Pretty much every agency that has received stimulus funding has voiced their gratitude for the extra cash. But at least in Ohio, none seemed so appreciative as the EPA and the Northeast Ohio Regional Sewer District. That’s because,

Rouch: The amount of money that we have available in any given year is someone limited.

That’s Jerry Rouch, an environmental specialist with the Ohio EPA. So, what has the agency done with the extra funding?  Well, it’s retrofitted dozens of busses statewide with pollution control equipment, assisted in retrofitting a bevy of home septic systems, and spent much of the money on water projects. For example, it has stepped up efforts like the rehabilitation of the Baldwin Fairmount Reservoir, where solids, mostly from Lake Erie, are removed from dirty and somewhat smelly water, a first step in cleaning the water. Terry Cybulski, the project’s manager showed me around the plant.

Cybulski: We can go in there, you can smell for yourself.

Ida: I’m good, thanks.

Cybulski: It’s just drinking water and lake water, that’s all it is.

Cyblulski says the water purification facility was built in 1985, so it’s really time for some upgrades, things like new instrumentation, a new computer control system, and architectural revisions and that’s what they are using the stimulus for.

Grant Marion is one of the beneficiaries. It’s estimated that stimulus spending has aided about 200 construction workers like him with these new environmental repair jobs.

Marion: It’s been pretty hard, you know, a couple of guys have been off this summer but we’re getting back rolling right now and things are looking pretty good.

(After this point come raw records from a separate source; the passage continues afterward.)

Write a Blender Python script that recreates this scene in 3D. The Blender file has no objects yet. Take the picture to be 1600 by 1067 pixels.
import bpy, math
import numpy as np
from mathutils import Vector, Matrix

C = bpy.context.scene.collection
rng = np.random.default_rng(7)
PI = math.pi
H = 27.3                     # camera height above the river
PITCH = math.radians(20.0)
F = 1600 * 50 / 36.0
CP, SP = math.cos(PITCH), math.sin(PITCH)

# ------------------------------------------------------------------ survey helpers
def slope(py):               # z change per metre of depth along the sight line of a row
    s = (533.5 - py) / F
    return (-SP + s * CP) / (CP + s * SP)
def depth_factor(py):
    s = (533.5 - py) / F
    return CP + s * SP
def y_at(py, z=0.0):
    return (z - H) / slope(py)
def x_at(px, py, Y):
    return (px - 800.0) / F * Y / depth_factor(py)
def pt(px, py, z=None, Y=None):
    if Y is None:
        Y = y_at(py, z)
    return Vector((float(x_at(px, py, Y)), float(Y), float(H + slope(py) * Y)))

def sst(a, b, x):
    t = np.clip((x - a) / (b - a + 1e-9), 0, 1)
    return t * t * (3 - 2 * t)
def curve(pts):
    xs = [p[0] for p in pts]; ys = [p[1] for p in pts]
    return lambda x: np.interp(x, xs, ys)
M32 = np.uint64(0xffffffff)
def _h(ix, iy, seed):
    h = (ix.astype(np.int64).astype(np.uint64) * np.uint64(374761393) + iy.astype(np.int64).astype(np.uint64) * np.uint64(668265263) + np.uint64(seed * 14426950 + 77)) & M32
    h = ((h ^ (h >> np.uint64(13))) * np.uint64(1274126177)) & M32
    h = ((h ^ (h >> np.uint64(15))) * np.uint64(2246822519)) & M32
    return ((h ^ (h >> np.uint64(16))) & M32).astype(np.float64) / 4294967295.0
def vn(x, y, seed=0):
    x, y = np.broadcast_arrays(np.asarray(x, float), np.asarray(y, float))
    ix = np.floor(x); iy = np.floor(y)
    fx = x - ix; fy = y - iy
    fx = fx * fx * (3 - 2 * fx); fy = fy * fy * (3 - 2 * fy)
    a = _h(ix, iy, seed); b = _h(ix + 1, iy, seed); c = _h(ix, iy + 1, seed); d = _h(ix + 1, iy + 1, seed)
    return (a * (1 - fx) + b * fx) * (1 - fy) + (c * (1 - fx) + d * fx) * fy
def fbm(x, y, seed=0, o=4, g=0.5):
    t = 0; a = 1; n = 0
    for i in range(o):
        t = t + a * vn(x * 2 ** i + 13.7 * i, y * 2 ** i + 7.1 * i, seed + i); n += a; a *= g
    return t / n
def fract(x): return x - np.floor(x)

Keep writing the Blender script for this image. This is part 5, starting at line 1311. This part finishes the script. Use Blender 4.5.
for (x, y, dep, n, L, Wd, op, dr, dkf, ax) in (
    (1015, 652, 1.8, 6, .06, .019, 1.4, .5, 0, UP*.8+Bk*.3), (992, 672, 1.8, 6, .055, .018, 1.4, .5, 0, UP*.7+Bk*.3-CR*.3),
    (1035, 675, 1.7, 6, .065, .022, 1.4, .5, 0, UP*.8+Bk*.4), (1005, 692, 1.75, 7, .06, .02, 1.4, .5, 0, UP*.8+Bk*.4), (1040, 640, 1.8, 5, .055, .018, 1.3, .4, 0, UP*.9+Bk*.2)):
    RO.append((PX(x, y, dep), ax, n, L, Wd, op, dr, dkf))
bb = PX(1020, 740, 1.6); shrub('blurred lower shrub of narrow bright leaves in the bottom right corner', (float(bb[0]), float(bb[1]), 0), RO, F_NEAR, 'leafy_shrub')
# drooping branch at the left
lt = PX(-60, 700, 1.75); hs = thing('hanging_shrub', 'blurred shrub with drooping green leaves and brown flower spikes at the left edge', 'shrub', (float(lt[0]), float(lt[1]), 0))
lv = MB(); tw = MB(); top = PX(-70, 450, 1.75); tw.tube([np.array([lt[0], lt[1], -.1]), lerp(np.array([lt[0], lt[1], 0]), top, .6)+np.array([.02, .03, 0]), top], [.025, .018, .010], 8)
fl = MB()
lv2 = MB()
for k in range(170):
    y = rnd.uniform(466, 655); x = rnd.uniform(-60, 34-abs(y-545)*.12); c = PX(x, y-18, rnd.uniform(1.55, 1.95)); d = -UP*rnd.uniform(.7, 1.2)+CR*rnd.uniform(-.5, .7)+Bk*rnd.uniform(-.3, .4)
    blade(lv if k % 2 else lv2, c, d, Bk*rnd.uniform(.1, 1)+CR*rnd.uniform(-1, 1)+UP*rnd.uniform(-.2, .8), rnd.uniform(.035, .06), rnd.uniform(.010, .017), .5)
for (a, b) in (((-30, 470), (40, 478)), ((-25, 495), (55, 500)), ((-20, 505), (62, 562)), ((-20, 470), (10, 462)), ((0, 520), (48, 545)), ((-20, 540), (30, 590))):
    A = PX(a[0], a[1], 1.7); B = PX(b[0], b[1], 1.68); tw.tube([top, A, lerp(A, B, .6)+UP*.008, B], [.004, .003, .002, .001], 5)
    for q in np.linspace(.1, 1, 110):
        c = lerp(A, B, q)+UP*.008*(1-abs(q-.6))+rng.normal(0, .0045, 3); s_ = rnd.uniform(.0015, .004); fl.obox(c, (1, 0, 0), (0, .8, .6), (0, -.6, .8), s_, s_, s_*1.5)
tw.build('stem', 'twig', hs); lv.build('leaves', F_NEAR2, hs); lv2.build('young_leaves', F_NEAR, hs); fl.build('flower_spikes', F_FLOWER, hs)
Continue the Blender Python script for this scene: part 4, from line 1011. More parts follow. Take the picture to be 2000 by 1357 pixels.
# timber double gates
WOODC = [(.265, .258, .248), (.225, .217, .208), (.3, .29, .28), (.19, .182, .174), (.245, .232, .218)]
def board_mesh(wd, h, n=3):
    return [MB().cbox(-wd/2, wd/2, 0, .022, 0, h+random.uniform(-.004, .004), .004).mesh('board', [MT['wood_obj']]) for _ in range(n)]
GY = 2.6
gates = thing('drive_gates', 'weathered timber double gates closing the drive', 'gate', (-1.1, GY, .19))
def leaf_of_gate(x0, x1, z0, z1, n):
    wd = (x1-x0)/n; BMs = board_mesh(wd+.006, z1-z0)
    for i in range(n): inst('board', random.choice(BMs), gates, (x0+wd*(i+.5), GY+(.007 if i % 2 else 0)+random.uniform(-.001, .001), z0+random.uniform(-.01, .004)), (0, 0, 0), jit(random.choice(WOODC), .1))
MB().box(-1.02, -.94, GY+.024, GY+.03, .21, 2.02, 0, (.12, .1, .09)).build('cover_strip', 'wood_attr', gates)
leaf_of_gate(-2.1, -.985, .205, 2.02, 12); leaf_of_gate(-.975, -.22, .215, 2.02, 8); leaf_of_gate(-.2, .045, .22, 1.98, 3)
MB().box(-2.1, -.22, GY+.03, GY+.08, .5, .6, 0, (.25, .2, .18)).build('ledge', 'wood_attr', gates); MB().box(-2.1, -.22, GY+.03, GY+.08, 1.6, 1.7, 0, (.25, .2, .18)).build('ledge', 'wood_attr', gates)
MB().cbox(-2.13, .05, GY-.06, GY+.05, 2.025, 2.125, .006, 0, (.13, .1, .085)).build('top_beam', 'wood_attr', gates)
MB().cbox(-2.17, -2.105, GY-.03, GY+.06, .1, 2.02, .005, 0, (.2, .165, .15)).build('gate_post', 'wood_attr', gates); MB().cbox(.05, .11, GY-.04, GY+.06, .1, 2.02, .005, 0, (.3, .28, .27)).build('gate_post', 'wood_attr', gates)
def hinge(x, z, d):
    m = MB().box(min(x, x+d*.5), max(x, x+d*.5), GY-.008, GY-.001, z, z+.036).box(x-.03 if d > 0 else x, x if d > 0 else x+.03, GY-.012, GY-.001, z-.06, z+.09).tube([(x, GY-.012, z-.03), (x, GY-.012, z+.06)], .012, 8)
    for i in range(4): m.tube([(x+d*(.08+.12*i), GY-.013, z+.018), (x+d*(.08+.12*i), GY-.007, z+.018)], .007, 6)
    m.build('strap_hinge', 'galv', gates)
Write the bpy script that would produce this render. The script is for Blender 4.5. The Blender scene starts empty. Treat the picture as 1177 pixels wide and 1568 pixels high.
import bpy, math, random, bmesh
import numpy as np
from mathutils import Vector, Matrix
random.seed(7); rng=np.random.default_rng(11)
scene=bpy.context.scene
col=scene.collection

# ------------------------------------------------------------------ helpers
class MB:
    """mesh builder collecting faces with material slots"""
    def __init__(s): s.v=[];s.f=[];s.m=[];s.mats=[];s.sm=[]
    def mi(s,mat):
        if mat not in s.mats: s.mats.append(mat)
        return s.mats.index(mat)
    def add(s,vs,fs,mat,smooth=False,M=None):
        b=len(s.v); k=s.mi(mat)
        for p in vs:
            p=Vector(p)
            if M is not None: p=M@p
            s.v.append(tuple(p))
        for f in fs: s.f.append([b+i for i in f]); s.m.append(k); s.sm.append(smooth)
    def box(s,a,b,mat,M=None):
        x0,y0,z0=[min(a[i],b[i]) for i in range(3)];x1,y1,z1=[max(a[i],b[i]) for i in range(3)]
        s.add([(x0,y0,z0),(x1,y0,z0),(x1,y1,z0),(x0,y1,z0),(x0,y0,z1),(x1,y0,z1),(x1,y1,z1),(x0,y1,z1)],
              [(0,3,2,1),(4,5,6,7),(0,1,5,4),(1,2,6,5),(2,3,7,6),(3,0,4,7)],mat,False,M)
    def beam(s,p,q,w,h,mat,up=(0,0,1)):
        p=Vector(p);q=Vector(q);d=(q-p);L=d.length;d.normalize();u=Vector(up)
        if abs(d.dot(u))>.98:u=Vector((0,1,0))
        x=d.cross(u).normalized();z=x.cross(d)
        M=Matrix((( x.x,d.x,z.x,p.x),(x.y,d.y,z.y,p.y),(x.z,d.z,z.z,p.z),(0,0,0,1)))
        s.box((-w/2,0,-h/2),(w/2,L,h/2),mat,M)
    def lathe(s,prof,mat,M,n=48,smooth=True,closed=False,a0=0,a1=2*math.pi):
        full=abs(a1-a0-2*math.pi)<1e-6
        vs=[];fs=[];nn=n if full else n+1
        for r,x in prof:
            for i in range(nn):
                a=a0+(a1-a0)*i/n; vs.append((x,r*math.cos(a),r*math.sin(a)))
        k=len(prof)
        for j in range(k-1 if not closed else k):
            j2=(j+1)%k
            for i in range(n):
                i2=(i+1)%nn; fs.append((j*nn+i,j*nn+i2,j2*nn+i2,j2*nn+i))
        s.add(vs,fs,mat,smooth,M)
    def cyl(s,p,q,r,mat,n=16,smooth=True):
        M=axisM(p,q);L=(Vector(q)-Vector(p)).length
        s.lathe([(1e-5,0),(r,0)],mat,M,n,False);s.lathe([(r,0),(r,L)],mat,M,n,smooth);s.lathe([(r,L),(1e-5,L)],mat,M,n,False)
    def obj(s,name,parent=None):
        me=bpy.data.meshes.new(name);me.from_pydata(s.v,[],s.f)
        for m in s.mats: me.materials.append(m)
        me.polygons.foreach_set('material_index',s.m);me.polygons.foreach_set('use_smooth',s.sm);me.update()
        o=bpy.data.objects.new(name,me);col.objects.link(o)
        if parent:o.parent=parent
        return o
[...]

Other examples of how the stimulus money is being used?  Toledo is using 540 thousand dollars for hazardous waste cleanup and akron is using several million to help repair its sewer system but nowhere near the 380-million in repairs the federal epa says akron needs to spend. 

Over at the Southerly Wastewater Treatment plant a much smellier process of cleaning wastewater is taking place.  The Northeast Ohio Regional Sewer District is pouring about half of their allotted 10 million dollars from the stimulus bill into renovations to help protect the plant from overflowing during floods.  Construction supervisor David Terken says that has been a problem in the past. 

Terken: Changes in flow rate happen very, very quickly, and our equipment just wasn’t up to it. And so we flooded the facility and there was a lot of damage done.

When the waste water overflows past plant capacity, it ends up flowing into the Erie Canal which is alongside the treatment plant.  That overflow, in turn, gets back into the water system, eventually becoming drinking water. The obvious risk is contamination.

So, from the EPA’s vantage point these stimulus funded projects are necessary.  Again, Jerry Rouch of the Ohio EPA.

Rouch: The benefit is primarily to protect the streams and lakes and rivers in Ohio that the wastewater treatment plants discharge to. And for drinking water projects the main benefit is in providing safe drinking water.

Plus, Rouch says the new machinery being put in place, paid for largely by the stimulus bill, is more efficient and that may save taxpayers money down the road.